A short news item concerning misprinted Chicago Transit Authority (CTA) maps led me back to a pet subject of mine: the power of maps.
Granted, this seems like an accidental oversight, and one that will cost the already cash-strapped CTA quite a lot of money to correct.
Which led me to these thoughts: what would happen if they were not corrected? What would have happened if no-one noticed?
Maps have a certain air of authority to people in the modern world. It is thought that they are scientific documents, produced by professionals and they are therefore foolproof. Think about this. You look at a road atlas, transit map or whatever and you just figure that it is correct. Most people, moreover, consider that the makers of these maps have no motive other than providing correct geographical information to get you from here to there with the least amount of hassle.
On one level, this is what maps are: utilitarian documents that represent a three-dimensional reality in two dimensions for people who want more information about the territory depicted. They are, on another level, much more than this.
Think about the awesome conceptual leap that it takes to represent something on a scale and in a different dimensional framework than it is normally experienced and you'll see what I mean. A map cannot, obviously, represent territory on a 1:1 scale, so decisions must be made, items included and excluded. It is in these comissions and omissions that the deeper meaning of cartography begins to reveal itself.
In other words, what is left out of a map often tells as much about the maker and their society than what is included. Just as in music, you must listen for the silences as well as the notes.
As shown by the CTA blunder, place names also carry an awesome power behind them. While this case was just a mistake (most likely), it illustrates that typonomy is important and can be a very loaded concept. One need only look at maps of "colonized" areas to see the power of place names over the understanding of the landscape for conqueror and conquered alike.

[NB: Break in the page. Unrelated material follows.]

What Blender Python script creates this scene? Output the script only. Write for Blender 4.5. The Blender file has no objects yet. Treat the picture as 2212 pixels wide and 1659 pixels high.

Is the case of the CTA the same as the (as some have argued) cultural genocide of place re-naming. Hardly. What it does show, however, is that maps shape understandings of territory as much as territories lead to the creation of maps of all sorts.
Am I making too much of this? Consider how we do (or don't) "think cartographically," (to use David Buisseret's words. How do our minds experience and process space? From another angle, what is it in all human cultures that leads them to express space cartographically in one way or another?
For more visual learners (and because it's more interesting), are these images maps? Why or why not?
Oh, if your answer to "am I making too much of this" was yes, you may be on to something...
Do Not Worry
5 years ago
1 comment:
Too much of it or not, I found it a bit comical that no one thought to spell check. (Coming from one in constant need of the device.)
A few years ago we drove down to Florida with our trusty old State Farm map, and found that somehow the exit numbers were off - by a lot. Not a good thing when you're 1000 miles from home in mostly uncharted territory. We bought a new one less than 20 miles in, and made SURE it was correct.